極楽浄土へ往って再び生まれるという意味が、死を表す字ではない二文字を組み合わせて死後の世界観を説くという、日本仏教独特の表現とも言えるでしょう。
例文
・祖父は幼少期から苦労ばかりだったようだ。次は往生してもらいたい。
・長い闘病生活だった。往生し健やかな来世を過ごしてほしいものだ。
往生を願う浄土の種類によって表現が異なる
往生には、さまざまな浄土での往生があります。それぞれに呼び方があり、一般的には阿弥陀仏の浄土とされる極楽での往生(極楽往生)を指して言われることが多いです。
往生を願う浄土の種類と呼び方の違いは以下の通りです。
このほか、
・釈迦の霊山や無勝荘厳国
・盧舎那仏の蓮蔵世界
などに、往生を願うこともあります。
往生は成仏の方法論の一つ
往生の本来の意味は、ただ極楽浄土で生まれ変わることのみにあるのではなく、仏になることにあるとも言われています。
言い換えれば、死を迎えた後、阿弥陀如来が待つ極楽浄土に往き、そこで生まれ変わり、更なる修業を積み悟りを開いて仏陀になるということです。
この仏陀になることを成仏といいます。つまり、往生とは成仏することへの方法論の一つだと言えるでしょう。
「亡くなる・困る・あきらめる」という意味で使われることも
往生が「極楽浄土で生まれ変わること」を意味しているとはいえ、日常生活やビジネスの場においては、
・死ぬこと
・打開策がなくて困っている様子(どうしようもなくなること)
・あきらめること
などを表現するときに使われることがあります。
例1)大往生
本人にとって満足できる人生を送れたという意味合いで口にされる「大往生(だいおうじょう)」。老衰などの自然死による他界のときなどでよく耳にする言葉です
これは、死後の往生という意味から派生し、往生は現実的には死のことだとする考え方が一般化したものだと言われています。
【使い方例】
祖父は96歳で苦しむことなく眠りにつき、大往生を迎えました。
例2)立ち往生
身のおきどころがない、おいつめられた、大変な経験をして困り果てたときの様子を現すときに「立ち往生」、「往生する(した)」と口にすることがあります。

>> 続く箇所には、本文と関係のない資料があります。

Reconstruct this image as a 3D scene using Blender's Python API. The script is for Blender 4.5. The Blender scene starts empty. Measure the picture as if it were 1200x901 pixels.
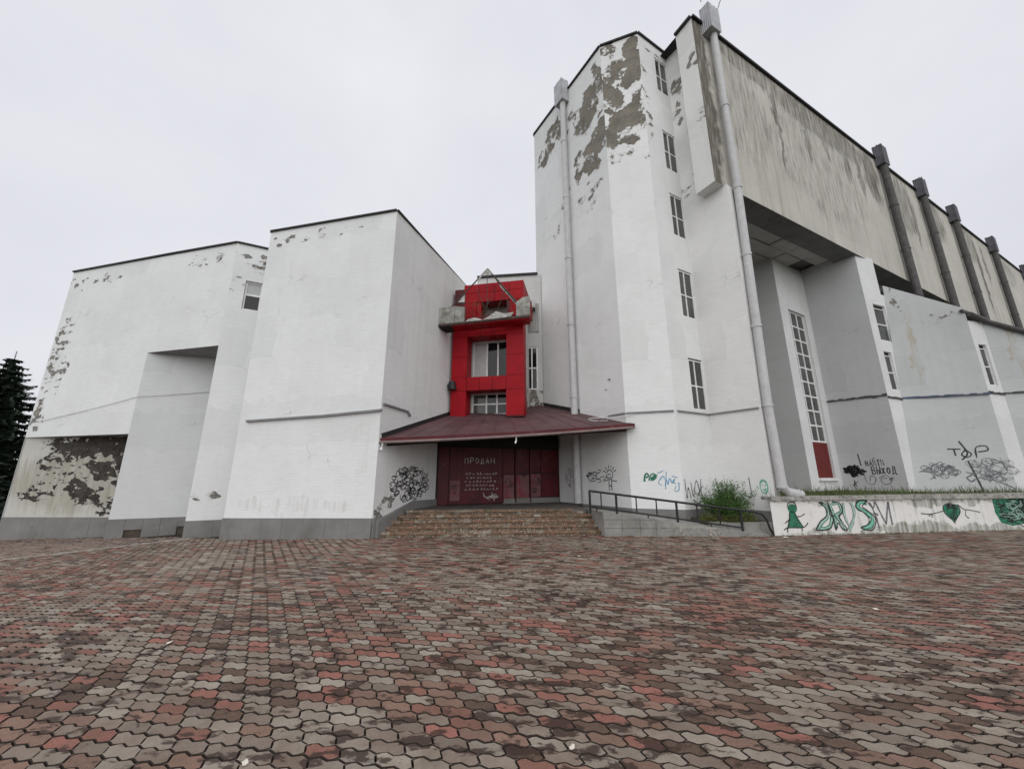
import bpy, math, random
from mathutils import Vector, Matrix, noise as mnoise
sc = bpy.context.scene
col = sc.collection
R = math.radians
RNG = random.Random(7)

# ------------------------------------------------------------------ camera
cam_d = bpy.data.cameras.new('camera')
cam = bpy.data.objects.new('camera', cam_d); col.objects.link(cam)
cam.location = (0, 0, 1.6)
cam.rotation_euler = (R(90) + math.atan(106.5 / 445), 0, 0)
cam_d.sensor_width = 36; cam_d.lens = 36 * 445 / 1200
cam_d.clip_start = .05; cam_d.clip_end = 5000
sc.camera = cam

# ------------------------------------------------------------------ sky, sun, exposure (bright overcast)
SUN_EL, SUN_AZ = R(33), R(182)          # azimuth measured clockwise from +Y
w = bpy.data.worlds.new('World'); sc.world = w; w.use_nodes = True
nt = w.node_tree; nt.nodes.clear()
def wn(t): return nt.nodes.new(t)
out = wn('ShaderNodeOutputWorld'); bg = wn('ShaderNodeBackground'); bg.inputs[1].default_value = .1
sky = wn('ShaderNodeTexSky'); sky.sky_type = 'NISHITA'; sky.sun_disc = False
sky.sun_elevation = SUN_EL; sky.sun_rotation = SUN_AZ; sky.dust_density = 4; sky.air_density = 1.5
hs = wn('ShaderNodeHueSaturation'); hs.inputs['Saturation'].default_value = .25
nt.links.new(sky.outputs[0], hs.inputs['Color'])
tc = wn('ShaderNodeTexCoord')
mp = wn('ShaderNodeMapping'); mp.inputs['Scale'].default_value = (1, 1, 1.8)
nt.links.new(tc.outputs['Generated'], mp.inputs[0])
nz = wn('ShaderNodeTexNoise'); nz.inputs['Scale'].default_value = 1.5; nz.inputs['Detail'].default_value = 5; nz.inputs['Roughness'].default_value = .5
nt.links.new(mp.outputs[0], nz.inputs['Vector'])
rp = wn('ShaderNodeValToRGB')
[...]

これは往生が俗化していく中で使われるようになっていったものと考えられています。
【使い方例】
・カーナビなしで初めていく街だったので立ち往生してしまったよ。
・外国人に道を尋ねられたけれど英語がさっぱりで往生したよ。
「往生際が悪い」の意味とは?
往生を用いた表現としてよく耳にする「往生際が悪い」。
この言葉は、
・追い詰められたときや、あきらめが必要なときに決断力がない(思い切りが悪い)こと
・窮地に追い込まれて負けを認めるしかない局面でもまだ、振舞いや態度に潔さがない(未練がましくぐずぐずしたり悪あがきをしている)こと
などの様子を現すときに使われています。
つまり、あきらめなくてはならない場面なのに、「潔さ、思い切りがない」「決断力がない」「あきらめが悪い」という意味で用いられます。
例えば、
・ゲームに負けたのに1時間も粘るなんて、なんて往生際が悪いんだ!
・好きな女の子にフラれたのに諦めない彼は、往生際が悪いなぁ。
といったように使われています。
まとめ:往生とは極楽浄土に生まれ変わるという意味
往生の本来の意味は、死を迎えてから極楽浄土に生まれ変わることを指しています。
この他「そこで修行を積み仏になることにある」とも言われています。つまり、往生とは成仏するための方法論の一つだと言えるでしょう。
しかし、誰もが往生できるのかと問われるとそうではありません。まずは往生できるよう、現世で善行を重ねることが大切だといえます。
また、
・大往生(満足できる人生を過ごし、亡くなったこと)
・立ち往生(困り果てたときの様子)
・往生際が悪い(諦めが悪い)
といった使い方もあります。
こうした使い方は、往生本来の意味から派生または俗化したものだと言われています。